How to talk to beginners

Beginners cannot say much, if anything. I have one young learner, a 14 year old home schooler from Virginia who signed up for a one month course with me in Russian. We spoke in English and I explained how to learn and how to use LingQ. He had some questions about Russian, the writing system, pronunciation etc. As a learner myself I was able to answer. I think it was useful.

My point is that we need people to offer courses for learning, say English, with the course description, questions, and even much of the on line discussion will be in Portuguese, Japanese, or French or whatever the native language of the tutor and learner is.

“English beginner for Portuguese speakers” etc. Then, once the learner has had a month or two with a person who speaks his native language, if the learner does enough listening, reading and lingquing, he is ready to move on to a native speaker.

I’m new to LingQ, and I’m definitely not a Tutor, so I don’t know if it’s okay for me to post here…?

But I do teach English as a foreign language, as my job, so I have a lot of experience teaching beginners, however I actually don’t speak in the student’s native language at all. I don’t know if this is possible for your LingQ system. I know if I were talking with a tutor here (I haven’t yet), I would prefer that they make me speak my language-of-study, and not let me speak English at all.

I realize maybe most students wouldn’t be comfortable with this, so maybe this is why you don’t consider using this style. My (real life) students are uncertain at first, but I do my best to make the atmosphere warm and stress free, and use only words or phrases the student knows or is studying - which obviously is very little for beginners.

Some of my first classes with English-learners begin like this:

T: Hello
S: Hello.
T: Name?
S: My name is Andrei.
T: Question? Me? Name?
S: What’s your name?
T: My name is Jen. From?
S: I’m from Russia.
T: Question? Me? From?
S: Where are you from?
T: Good. I’m from America. Nationality?
S: I’m Russian.
T: Question? Me?
S: What’s nationality?
T: Eh? What’s -mmmm- nationality?
S: …
T: What’s -ehhhhhhh- nationality?
S: What’s your nationality?
T: Good. What’s your nationality. I’m American.

The idea is, before this kind of conversation, the student has already listened to, read, and practiced speaking vocabulary and phrases/topics like Names, Jobs, Nationalities, his/her/yours/mine.

Again, it might not work for LingQ, because in my classes (especially with beginners) I tend to do A LOT of drawing, acting, miming, or face-making for the student to understand, but regardless, we never speak the student’s native language.

It’s just what I was thinking. Anyway, I’m new to LingQ, but sometime in the future I might be interested in Tutoring for English, if you’re in need of English Tutors, but I want to use the system for awhile first and see how it goes. I’m trying to work on my Russian and refresh my Spanish and Chinese at the moment. I’d like to start Dutch and Finnish as well, so I’m awaiting the day maybe those languages are added here. (o:

Thanks,
Jen

Jen,

Most of our tutors only speak in the target language.

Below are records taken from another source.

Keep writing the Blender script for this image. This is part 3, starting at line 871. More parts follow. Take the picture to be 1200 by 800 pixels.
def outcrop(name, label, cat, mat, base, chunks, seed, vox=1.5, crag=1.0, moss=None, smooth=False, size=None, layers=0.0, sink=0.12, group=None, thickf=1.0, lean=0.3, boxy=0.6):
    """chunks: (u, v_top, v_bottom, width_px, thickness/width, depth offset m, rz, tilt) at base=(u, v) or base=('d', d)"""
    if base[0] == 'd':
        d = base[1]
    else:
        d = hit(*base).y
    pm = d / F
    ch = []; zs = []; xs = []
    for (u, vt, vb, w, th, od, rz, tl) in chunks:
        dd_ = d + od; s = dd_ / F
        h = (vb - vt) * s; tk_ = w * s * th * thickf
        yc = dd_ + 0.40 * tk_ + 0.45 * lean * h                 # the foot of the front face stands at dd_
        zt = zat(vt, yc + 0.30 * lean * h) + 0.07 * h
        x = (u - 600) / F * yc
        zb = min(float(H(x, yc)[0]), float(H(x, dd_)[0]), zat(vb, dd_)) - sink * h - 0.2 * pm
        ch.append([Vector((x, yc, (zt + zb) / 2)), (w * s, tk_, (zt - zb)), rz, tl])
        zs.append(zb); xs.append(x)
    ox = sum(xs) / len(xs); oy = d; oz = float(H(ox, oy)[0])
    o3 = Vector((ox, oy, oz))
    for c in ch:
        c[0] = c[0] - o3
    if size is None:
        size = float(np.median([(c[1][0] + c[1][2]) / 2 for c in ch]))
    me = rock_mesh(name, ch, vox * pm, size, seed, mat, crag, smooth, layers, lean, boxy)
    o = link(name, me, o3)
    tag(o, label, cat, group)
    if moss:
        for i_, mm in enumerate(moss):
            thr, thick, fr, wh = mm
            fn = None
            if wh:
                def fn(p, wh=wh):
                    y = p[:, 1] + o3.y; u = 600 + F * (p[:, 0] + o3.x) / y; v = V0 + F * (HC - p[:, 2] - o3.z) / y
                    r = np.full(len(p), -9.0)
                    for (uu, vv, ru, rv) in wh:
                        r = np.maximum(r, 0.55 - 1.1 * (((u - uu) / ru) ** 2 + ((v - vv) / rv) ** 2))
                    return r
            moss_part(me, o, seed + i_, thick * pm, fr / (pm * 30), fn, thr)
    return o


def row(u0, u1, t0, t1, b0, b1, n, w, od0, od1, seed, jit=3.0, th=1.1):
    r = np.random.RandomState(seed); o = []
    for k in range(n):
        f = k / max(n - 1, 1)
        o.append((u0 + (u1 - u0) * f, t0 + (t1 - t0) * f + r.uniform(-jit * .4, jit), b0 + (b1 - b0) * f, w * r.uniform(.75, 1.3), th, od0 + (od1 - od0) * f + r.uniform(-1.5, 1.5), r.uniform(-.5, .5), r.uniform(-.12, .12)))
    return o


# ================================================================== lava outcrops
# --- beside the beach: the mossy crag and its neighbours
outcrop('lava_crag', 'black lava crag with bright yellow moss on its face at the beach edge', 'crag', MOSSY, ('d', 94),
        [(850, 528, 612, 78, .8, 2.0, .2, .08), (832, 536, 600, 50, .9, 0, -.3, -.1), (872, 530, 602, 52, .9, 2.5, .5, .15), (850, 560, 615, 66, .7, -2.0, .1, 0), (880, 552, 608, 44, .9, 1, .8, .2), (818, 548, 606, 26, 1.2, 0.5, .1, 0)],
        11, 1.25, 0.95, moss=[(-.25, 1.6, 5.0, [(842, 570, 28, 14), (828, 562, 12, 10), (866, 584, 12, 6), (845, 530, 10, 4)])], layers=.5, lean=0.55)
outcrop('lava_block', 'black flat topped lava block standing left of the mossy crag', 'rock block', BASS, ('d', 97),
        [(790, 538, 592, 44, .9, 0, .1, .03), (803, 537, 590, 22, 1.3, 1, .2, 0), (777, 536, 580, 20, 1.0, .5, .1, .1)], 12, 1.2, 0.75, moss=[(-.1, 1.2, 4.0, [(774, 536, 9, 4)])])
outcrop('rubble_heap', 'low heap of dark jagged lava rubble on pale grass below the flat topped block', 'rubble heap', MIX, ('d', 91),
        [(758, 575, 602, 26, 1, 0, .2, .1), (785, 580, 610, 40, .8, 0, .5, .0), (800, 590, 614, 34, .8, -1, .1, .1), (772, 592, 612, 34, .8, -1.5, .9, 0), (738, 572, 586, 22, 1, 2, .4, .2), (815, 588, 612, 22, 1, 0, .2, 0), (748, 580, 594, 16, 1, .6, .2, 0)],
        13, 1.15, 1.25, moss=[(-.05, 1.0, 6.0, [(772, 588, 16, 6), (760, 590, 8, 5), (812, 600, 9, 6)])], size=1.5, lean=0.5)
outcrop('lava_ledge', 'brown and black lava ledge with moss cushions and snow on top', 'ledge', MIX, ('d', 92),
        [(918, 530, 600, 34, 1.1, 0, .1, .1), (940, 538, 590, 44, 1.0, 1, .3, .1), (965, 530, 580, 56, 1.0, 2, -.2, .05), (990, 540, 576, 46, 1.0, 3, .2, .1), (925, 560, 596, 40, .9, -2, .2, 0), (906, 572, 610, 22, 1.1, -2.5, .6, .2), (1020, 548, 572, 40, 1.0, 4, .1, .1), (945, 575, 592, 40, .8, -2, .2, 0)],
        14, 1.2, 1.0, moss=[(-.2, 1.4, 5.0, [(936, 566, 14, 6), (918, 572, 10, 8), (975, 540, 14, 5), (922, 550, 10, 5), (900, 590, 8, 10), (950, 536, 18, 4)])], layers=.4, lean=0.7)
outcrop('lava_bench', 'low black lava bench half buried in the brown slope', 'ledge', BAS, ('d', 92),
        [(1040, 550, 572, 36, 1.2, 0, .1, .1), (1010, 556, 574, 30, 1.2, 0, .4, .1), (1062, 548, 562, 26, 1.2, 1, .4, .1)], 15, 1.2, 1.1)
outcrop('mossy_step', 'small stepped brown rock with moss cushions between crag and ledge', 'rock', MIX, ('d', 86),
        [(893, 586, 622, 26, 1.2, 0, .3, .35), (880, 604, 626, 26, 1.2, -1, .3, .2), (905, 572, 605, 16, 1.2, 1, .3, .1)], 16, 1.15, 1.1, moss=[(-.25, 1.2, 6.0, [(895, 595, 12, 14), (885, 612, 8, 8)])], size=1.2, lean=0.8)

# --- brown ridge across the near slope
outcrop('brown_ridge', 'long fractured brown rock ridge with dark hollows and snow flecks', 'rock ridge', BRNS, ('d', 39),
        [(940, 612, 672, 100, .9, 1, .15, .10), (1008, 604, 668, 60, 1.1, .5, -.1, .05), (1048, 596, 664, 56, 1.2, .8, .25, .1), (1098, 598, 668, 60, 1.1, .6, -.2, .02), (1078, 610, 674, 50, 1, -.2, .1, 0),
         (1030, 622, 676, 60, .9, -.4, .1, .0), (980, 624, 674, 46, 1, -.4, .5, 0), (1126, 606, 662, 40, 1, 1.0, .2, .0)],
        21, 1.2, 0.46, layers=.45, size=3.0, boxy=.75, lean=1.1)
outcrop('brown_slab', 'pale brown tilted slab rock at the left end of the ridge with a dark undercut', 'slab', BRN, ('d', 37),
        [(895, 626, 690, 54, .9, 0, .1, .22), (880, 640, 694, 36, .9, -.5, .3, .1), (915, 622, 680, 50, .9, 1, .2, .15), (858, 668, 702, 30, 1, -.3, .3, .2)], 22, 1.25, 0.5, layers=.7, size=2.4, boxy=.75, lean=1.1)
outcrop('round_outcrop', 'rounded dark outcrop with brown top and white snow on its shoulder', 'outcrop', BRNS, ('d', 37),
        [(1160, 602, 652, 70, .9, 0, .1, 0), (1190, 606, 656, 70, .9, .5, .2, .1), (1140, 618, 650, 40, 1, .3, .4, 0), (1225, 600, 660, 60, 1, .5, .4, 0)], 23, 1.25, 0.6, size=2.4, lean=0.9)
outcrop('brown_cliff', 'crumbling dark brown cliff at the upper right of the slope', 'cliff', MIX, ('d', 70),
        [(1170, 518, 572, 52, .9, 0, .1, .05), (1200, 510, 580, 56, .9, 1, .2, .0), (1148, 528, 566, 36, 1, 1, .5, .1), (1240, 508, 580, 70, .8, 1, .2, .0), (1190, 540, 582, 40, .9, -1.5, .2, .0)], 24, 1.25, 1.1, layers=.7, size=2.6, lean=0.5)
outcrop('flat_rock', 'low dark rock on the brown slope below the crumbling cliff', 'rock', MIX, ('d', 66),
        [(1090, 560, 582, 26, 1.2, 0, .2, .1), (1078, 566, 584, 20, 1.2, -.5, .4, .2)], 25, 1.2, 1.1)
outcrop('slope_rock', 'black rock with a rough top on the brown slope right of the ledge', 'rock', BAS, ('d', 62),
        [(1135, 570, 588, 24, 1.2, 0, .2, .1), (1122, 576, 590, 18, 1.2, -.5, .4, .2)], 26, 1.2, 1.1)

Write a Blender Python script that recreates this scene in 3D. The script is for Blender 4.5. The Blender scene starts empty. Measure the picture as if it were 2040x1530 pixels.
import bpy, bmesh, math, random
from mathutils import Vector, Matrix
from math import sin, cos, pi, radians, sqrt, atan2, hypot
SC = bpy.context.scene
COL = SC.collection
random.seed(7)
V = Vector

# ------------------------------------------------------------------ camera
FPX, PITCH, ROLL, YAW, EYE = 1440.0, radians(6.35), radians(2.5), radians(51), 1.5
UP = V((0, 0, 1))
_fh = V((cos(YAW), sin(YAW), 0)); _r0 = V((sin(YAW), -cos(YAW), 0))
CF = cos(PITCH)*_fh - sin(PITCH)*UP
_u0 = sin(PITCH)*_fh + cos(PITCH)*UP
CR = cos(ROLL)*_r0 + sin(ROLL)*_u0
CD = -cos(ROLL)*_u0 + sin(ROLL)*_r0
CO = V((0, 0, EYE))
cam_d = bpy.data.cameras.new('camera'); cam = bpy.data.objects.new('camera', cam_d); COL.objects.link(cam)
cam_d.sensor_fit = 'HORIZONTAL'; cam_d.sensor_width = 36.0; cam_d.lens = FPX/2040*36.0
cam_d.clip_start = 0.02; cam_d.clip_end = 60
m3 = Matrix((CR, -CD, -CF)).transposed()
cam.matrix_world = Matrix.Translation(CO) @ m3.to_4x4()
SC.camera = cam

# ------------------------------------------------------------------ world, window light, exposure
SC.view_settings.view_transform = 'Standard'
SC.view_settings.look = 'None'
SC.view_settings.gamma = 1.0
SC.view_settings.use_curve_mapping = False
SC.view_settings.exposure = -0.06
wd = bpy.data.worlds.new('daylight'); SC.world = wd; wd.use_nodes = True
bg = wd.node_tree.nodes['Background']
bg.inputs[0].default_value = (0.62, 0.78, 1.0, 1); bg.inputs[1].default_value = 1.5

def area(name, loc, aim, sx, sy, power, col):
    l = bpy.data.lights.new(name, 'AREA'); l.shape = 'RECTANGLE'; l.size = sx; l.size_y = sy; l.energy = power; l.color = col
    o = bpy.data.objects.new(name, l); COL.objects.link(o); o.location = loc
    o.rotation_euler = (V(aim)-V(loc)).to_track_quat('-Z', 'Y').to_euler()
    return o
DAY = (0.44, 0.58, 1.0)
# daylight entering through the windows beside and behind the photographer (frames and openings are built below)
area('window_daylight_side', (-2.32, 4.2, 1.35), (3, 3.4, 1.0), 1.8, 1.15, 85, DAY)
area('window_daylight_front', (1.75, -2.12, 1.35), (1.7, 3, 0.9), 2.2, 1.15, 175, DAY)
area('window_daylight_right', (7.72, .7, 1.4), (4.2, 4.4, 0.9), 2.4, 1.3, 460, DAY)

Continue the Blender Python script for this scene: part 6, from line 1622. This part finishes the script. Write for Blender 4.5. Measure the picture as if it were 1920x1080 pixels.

However, for an absolute beginner, especially via Skype where there is no eye contact, this can be stressful and difficult. However, each tutor is free to communicate with the learner in the way the tutor and learner find most comfortable and effective. A big reason for speaking in the learner’s language is to explain how best to use the site. It is my belief that a lot of listening and reading and vocabulary study serves the beginner better than struggling to speak when he or she has few notions of the new language.

Welcome to LingQ. We welcome new tutors in all languages. We like our tutors to be familiar with our system. We ask them to have saved at least 200 LingQs, and to interview with me, before becoming a tutor.

Tutors are encouraged to create their own content, for which they can earn points, and to create courses. Tutors can be as creative as they want in doing this. They can earn points to cover their learning costs here, or convert these points into cash.

I am glad to see your enthusiastic participation here and look forward to more.